WHAT THE TASK ASKS -> Retype nothing except the lines below from the one with "Model this scene in Blender with a Python script. Write" through the one with "d[1]), d[2]/math.hypot(d[0], d[1])", exactly, with images left out.

***

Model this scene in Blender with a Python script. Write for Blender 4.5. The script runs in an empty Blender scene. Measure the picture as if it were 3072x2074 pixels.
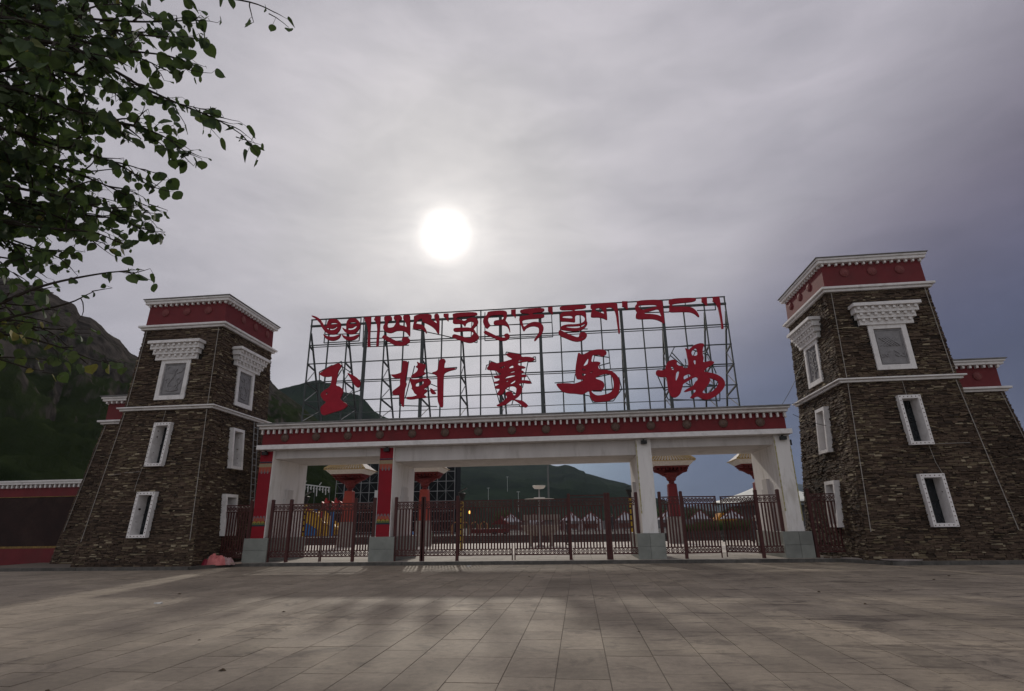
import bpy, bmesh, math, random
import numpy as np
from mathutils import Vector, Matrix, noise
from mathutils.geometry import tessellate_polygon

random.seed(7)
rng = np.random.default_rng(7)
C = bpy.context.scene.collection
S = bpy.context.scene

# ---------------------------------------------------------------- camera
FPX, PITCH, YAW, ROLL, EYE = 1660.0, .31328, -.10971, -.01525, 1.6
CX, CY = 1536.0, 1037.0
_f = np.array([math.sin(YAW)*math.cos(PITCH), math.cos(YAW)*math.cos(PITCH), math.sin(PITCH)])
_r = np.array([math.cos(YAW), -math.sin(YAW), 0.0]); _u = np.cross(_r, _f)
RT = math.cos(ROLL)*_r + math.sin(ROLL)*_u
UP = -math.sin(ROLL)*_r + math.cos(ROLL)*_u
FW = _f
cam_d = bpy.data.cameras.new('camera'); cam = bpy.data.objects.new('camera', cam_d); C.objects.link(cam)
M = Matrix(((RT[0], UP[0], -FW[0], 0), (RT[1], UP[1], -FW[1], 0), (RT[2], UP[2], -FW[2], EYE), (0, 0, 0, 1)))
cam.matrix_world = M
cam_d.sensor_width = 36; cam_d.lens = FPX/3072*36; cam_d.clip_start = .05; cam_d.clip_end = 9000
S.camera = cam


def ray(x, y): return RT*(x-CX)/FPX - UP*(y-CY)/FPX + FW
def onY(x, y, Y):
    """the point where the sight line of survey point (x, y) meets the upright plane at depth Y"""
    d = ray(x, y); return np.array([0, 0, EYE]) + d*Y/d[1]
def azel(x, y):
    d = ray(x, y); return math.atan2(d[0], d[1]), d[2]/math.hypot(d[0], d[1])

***

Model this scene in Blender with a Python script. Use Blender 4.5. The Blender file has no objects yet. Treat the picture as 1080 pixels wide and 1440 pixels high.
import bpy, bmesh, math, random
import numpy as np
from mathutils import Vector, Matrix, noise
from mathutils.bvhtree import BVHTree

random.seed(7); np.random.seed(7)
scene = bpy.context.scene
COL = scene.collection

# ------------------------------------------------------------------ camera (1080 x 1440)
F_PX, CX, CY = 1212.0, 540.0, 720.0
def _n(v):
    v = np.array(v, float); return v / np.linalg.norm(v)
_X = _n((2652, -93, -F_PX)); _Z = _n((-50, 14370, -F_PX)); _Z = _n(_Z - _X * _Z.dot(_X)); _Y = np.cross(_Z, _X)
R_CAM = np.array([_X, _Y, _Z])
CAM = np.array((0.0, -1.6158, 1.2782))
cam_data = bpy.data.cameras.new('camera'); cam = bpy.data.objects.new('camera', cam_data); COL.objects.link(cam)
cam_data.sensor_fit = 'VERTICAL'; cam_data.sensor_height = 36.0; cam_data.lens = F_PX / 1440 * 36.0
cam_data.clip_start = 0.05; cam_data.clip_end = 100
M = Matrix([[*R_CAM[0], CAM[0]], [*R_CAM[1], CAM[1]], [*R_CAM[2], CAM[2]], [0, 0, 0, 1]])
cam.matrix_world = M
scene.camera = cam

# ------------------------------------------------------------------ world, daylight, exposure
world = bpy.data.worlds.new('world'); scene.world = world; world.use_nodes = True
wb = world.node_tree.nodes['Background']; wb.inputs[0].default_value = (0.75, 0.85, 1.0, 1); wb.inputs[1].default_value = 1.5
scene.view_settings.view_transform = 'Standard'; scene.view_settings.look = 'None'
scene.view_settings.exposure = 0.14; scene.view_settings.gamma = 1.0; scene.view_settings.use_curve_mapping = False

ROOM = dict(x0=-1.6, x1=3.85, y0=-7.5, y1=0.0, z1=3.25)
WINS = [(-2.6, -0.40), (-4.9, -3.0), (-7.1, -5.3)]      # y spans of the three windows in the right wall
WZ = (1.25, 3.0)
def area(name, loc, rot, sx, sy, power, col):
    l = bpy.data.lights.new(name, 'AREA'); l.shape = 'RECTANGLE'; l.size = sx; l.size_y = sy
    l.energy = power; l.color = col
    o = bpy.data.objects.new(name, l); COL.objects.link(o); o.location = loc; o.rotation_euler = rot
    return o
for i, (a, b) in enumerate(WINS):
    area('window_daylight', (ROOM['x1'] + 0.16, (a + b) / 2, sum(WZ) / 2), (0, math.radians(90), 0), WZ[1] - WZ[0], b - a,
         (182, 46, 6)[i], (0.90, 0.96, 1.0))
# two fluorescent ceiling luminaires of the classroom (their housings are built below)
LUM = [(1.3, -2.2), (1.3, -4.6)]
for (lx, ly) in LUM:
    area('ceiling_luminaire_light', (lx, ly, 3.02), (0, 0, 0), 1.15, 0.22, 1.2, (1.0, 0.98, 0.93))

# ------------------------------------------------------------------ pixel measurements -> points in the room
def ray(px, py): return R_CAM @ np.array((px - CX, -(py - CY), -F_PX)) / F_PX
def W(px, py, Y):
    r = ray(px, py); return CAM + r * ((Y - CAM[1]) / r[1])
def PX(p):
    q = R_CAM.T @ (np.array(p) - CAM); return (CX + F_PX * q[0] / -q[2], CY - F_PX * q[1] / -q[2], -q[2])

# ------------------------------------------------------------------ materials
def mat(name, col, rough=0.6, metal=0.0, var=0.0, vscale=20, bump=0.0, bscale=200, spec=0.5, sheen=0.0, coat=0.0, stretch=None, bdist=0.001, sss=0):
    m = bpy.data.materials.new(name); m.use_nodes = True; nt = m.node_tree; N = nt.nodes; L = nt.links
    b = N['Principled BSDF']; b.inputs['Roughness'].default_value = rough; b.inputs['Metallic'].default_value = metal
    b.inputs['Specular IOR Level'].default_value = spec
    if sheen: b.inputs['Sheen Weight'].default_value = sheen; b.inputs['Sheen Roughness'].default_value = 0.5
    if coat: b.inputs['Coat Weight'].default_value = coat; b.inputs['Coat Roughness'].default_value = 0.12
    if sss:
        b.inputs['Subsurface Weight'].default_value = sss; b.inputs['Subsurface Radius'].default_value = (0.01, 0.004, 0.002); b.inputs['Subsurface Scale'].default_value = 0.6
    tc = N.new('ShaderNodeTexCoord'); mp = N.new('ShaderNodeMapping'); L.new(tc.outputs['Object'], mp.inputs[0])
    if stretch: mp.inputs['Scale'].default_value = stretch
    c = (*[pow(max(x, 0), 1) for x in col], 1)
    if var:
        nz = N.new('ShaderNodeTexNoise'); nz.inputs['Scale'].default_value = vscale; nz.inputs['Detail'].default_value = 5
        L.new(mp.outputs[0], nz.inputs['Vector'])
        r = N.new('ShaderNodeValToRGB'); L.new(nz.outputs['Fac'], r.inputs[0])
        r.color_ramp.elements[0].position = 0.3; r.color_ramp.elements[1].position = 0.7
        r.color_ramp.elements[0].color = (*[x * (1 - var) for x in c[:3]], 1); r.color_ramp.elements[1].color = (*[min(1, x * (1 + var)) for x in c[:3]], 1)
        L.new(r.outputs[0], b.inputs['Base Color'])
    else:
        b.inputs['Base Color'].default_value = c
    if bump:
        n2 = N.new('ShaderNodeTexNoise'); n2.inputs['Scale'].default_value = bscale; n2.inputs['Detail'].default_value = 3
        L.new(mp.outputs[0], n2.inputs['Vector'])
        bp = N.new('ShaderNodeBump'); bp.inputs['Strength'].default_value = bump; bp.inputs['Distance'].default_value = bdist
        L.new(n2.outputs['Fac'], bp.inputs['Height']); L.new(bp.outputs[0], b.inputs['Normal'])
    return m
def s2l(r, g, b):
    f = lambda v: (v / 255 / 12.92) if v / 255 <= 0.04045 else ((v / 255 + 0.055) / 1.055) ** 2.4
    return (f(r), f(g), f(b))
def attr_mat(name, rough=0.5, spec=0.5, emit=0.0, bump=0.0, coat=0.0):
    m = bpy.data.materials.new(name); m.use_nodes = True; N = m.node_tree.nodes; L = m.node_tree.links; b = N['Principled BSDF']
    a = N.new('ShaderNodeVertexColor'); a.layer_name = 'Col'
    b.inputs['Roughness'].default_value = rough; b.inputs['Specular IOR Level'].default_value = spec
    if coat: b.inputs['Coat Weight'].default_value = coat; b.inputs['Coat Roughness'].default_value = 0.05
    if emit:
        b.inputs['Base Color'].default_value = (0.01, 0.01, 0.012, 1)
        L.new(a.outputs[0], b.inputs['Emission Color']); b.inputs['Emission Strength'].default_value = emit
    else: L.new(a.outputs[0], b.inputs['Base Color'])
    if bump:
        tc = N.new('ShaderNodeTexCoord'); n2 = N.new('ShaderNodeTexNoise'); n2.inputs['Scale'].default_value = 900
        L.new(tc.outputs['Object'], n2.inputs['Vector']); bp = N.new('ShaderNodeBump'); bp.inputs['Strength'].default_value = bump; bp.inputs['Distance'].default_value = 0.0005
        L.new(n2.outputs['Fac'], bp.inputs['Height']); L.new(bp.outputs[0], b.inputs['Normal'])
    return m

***

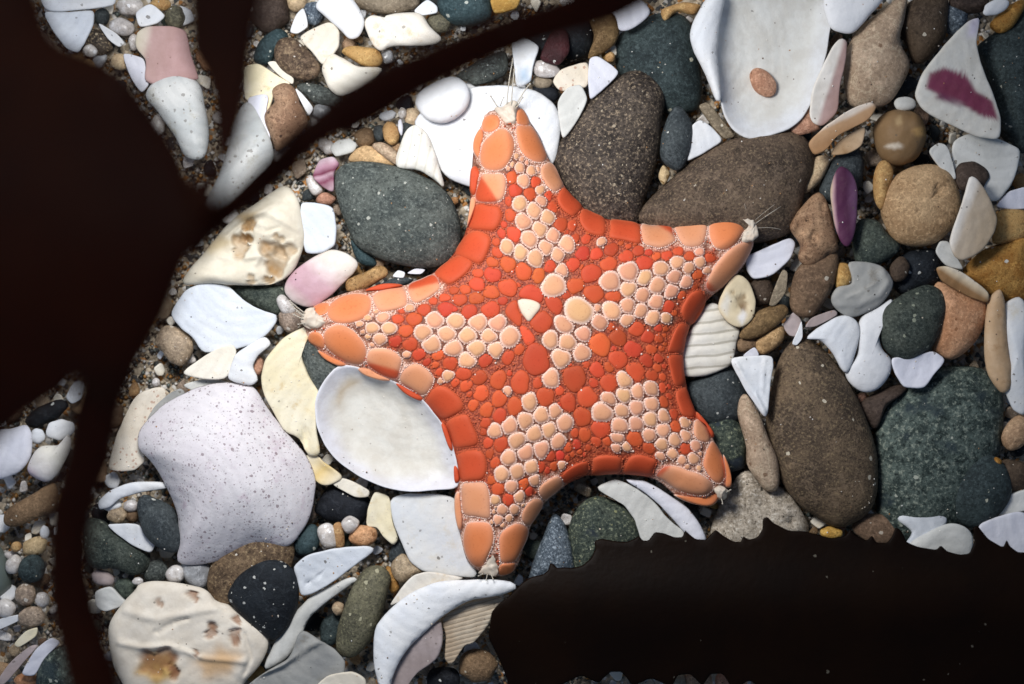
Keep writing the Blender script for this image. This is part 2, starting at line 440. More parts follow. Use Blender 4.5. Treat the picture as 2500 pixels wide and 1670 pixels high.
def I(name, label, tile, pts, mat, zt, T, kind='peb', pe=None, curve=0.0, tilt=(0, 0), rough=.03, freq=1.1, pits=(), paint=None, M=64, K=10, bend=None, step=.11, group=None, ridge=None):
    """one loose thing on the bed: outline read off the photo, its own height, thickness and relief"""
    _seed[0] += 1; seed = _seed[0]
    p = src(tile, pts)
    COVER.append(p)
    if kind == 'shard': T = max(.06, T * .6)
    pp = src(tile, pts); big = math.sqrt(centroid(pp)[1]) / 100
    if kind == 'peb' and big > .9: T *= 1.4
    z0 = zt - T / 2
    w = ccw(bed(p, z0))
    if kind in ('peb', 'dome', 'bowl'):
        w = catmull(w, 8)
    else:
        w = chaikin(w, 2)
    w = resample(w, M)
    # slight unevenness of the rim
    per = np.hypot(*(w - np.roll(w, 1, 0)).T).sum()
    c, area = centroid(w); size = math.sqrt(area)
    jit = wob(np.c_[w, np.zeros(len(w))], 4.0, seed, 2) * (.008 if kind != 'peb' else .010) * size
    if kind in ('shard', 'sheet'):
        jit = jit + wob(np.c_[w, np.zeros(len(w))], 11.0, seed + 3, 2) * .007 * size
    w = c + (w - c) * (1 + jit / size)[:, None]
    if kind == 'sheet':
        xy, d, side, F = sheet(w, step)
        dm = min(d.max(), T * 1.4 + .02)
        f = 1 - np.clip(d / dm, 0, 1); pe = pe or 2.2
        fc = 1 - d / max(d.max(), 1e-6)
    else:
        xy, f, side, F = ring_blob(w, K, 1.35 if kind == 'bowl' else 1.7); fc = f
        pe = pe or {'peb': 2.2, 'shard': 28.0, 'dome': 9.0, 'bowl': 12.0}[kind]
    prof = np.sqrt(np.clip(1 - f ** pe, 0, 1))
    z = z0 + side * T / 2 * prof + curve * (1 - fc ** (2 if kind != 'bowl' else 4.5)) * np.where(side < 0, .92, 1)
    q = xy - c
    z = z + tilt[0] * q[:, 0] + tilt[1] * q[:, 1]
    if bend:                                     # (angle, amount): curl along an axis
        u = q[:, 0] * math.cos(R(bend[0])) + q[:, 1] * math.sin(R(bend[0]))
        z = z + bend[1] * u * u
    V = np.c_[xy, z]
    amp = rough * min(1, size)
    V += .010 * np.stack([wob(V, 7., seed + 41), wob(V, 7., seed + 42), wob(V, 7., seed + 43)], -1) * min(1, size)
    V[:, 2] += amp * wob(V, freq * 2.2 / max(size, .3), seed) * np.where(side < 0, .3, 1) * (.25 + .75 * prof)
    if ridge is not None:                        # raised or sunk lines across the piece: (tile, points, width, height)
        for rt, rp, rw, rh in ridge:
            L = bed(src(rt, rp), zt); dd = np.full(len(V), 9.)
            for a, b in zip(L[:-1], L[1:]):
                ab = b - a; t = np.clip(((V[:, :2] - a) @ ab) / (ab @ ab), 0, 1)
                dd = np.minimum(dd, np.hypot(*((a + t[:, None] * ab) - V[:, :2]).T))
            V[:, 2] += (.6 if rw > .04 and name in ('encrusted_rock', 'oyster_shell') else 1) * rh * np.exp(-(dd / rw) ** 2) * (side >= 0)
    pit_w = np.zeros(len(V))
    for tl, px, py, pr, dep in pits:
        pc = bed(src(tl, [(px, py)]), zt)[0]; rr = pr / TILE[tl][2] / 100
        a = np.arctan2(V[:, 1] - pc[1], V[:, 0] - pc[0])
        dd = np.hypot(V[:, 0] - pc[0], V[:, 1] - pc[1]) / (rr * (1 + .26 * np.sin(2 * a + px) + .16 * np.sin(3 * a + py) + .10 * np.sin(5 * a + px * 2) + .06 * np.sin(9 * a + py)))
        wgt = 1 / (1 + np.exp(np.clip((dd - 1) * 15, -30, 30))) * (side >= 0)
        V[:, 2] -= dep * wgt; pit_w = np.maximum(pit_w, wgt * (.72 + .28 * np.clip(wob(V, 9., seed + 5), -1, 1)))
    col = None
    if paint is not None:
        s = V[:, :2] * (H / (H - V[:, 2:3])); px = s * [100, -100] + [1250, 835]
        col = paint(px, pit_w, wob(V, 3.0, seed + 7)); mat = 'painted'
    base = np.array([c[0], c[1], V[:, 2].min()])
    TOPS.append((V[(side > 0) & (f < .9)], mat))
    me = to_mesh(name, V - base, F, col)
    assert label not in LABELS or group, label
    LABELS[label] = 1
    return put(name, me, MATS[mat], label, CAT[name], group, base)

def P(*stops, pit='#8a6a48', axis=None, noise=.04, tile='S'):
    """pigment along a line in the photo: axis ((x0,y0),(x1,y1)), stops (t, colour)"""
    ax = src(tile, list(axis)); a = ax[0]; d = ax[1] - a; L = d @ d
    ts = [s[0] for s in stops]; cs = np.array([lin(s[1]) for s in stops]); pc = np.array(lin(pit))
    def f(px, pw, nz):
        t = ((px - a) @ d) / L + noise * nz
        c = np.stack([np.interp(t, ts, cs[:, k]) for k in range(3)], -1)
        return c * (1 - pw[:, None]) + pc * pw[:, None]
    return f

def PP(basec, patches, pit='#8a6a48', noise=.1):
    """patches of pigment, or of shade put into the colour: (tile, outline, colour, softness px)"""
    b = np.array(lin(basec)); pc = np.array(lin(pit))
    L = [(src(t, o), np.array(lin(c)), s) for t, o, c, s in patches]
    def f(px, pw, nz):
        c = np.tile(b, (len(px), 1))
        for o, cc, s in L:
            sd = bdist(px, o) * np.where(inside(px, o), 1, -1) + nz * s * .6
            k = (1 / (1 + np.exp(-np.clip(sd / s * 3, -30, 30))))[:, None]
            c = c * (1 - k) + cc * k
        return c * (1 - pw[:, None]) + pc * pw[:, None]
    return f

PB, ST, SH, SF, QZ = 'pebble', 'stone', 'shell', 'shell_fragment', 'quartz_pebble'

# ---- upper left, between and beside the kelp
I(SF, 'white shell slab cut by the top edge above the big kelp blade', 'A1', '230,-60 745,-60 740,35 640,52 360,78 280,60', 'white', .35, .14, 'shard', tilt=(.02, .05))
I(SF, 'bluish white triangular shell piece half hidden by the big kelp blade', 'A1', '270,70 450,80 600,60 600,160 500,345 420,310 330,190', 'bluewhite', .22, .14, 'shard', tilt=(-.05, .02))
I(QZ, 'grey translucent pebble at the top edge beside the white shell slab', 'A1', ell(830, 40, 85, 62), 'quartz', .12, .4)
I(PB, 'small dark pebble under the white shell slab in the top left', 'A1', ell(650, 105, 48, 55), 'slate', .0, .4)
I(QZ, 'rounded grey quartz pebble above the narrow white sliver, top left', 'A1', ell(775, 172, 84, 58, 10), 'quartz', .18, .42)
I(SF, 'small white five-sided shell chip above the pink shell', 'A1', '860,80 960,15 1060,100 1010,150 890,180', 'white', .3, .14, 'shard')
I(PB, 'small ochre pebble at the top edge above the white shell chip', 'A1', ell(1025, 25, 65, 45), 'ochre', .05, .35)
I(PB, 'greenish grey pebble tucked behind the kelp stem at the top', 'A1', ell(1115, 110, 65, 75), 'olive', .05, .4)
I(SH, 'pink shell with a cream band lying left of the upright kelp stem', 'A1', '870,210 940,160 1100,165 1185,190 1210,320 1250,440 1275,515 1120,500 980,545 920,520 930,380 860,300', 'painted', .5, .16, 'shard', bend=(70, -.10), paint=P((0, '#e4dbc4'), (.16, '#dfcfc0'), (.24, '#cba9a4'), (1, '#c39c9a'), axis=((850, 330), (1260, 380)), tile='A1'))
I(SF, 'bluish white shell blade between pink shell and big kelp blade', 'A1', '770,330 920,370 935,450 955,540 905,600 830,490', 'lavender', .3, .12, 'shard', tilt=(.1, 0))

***

EXERCISE OUTPUT ->
Model this scene in Blender with a Python script. Write for Blender 4.5. The script runs in an empty Blender scene. Measure the picture as if it were 3072x2074 pixels.
import bpy, bmesh, math, random
import numpy as np
from mathutils import Vector, Matrix, noise
from mathutils.geometry import tessellate_polygon

random.seed(7)
rng = np.random.default_rng(7)
C = bpy.context.scene.collection
S = bpy.context.scene

# ---------------------------------------------------------------- camera
FPX, PITCH, YAW, ROLL, EYE = 1660.0, .31328, -.10971, -.01525, 1.6
CX, CY = 1536.0, 1037.0
_f = np.array([math.sin(YAW)*math.cos(PITCH), math.cos(YAW)*math.cos(PITCH), math.sin(PITCH)])
_r = np.array([math.cos(YAW), -math.sin(YAW), 0.0]); _u = np.cross(_r, _f)
RT = math.cos(ROLL)*_r + math.sin(ROLL)*_u
UP = -math.sin(ROLL)*_r + math.cos(ROLL)*_u
FW = _f
cam_d = bpy.data.cameras.new('camera'); cam = bpy.data.objects.new('camera', cam_d); C.objects.link(cam)
M = Matrix(((RT[0], UP[0], -FW[0], 0), (RT[1], UP[1], -FW[1], 0), (RT[2], UP[2], -FW[2], EYE), (0, 0, 0, 1)))
cam.matrix_world = M
cam_d.sensor_width = 36; cam_d.lens = FPX/3072*36; cam_d.clip_start = .05; cam_d.clip_end = 9000
S.camera = cam


def ray(x, y): return RT*(x-CX)/FPX - UP*(y-CY)/FPX + FW
def onY(x, y, Y):
    """the point where the sight line of survey point (x, y) meets the upright plane at depth Y"""
    d = ray(x, y); return np.array([0, 0, EYE]) + d*Y/d[1]
def azel(x, y):
    d = ray(x, y); return math.atan2(d[0], d[1]), d[2]/math.hypot(d[0], d[1])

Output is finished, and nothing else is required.